TASK REQUIREMENTS
Exactly reproduce the lines from the top of the entries below through the line containing "COL = SC.collection", with both ends included.

━━━ MATERIALS PROVIDED

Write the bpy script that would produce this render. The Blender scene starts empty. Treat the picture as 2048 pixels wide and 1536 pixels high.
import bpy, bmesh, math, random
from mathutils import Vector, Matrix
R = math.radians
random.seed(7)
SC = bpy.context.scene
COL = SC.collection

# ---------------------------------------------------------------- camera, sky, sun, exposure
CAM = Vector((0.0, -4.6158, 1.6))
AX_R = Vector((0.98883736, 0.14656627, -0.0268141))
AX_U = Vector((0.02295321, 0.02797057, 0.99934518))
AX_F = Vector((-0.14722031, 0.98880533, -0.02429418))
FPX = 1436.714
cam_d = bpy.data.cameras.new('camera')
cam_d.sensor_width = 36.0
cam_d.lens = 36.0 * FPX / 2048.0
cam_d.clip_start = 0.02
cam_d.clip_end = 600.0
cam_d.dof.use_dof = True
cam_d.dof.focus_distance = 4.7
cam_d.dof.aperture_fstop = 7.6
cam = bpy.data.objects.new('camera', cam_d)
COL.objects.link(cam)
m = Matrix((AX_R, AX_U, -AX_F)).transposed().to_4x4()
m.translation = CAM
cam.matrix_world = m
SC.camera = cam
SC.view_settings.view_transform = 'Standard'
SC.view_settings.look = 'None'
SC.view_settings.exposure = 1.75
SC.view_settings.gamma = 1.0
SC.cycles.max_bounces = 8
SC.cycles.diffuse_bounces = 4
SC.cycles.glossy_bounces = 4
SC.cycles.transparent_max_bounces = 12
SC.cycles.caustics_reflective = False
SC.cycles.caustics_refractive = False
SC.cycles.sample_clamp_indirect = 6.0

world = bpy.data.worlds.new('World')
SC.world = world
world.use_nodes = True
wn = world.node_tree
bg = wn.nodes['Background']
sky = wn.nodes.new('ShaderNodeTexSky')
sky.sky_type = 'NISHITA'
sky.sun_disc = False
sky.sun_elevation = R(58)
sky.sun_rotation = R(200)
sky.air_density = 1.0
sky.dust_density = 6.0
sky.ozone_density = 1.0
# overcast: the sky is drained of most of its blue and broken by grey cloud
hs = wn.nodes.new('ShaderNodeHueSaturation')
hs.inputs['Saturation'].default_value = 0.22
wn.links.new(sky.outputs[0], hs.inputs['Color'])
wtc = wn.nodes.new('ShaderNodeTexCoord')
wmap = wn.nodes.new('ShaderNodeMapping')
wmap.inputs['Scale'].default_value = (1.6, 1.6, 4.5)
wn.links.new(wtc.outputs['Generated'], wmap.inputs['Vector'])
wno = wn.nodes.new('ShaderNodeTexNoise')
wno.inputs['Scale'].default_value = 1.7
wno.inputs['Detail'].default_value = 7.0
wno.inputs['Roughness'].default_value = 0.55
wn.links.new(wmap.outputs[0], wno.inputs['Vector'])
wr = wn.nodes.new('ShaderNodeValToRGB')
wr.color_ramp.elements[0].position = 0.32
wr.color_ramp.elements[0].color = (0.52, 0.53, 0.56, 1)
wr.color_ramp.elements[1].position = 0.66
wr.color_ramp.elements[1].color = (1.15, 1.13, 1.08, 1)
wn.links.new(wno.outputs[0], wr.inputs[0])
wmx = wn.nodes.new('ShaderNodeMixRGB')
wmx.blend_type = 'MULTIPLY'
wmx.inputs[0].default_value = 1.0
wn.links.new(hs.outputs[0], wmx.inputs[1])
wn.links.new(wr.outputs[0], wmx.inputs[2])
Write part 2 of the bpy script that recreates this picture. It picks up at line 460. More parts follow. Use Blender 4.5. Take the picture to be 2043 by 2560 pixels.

━━━━━━

WRITTEN RESPONSE
Write the bpy script that would produce this render. The Blender scene starts empty. Treat the picture as 2048 pixels wide and 1536 pixels high.
import bpy, bmesh, math, random
from mathutils import Vector, Matrix
R = math.radians
random.seed(7)
SC = bpy.context.scene
COL = SC.collection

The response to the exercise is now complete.